* [PROBLEM DETAILS]: Output exactly the lines from the first one down to the line containing "from mathutils import Vector", inclusive.
begin
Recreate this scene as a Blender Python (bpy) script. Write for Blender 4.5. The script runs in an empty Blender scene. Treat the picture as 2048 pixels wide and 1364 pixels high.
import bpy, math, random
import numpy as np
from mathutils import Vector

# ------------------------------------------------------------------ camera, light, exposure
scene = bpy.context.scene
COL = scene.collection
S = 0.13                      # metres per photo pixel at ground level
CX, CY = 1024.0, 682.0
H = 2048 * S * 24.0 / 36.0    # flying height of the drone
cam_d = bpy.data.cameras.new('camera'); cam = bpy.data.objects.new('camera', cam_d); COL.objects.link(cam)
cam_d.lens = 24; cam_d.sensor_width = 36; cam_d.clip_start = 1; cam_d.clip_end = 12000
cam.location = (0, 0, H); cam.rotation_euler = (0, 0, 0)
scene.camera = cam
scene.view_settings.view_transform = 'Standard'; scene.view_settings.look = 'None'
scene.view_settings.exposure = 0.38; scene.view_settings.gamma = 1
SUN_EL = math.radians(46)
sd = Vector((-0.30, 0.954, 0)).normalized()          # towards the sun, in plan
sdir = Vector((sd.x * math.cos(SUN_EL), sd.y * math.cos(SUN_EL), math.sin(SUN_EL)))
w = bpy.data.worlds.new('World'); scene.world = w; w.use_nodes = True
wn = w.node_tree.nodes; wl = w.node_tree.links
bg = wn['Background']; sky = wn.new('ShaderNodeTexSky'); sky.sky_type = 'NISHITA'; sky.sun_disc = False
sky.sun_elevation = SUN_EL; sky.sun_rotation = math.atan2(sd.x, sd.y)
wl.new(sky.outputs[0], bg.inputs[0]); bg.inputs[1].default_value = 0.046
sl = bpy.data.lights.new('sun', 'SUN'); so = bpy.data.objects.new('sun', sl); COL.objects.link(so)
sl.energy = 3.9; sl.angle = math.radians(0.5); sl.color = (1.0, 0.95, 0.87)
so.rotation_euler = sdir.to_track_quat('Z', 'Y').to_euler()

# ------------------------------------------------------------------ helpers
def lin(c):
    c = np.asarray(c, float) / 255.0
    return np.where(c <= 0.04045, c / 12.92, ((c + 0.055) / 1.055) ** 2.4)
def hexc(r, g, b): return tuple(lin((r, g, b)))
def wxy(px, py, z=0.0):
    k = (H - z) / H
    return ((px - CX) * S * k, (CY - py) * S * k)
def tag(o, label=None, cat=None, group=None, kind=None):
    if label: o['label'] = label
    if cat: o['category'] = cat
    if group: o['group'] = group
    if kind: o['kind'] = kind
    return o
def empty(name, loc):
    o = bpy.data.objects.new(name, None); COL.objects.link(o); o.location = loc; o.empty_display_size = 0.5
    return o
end
* [TASK OUTPUT]:
Recreate this scene as a Blender Python (bpy) script. Write for Blender 4.5. The script runs in an empty Blender scene. Treat the picture as 2048 pixels wide and 1364 pixels high.
import bpy, math, random
import numpy as np
from mathutils import Vector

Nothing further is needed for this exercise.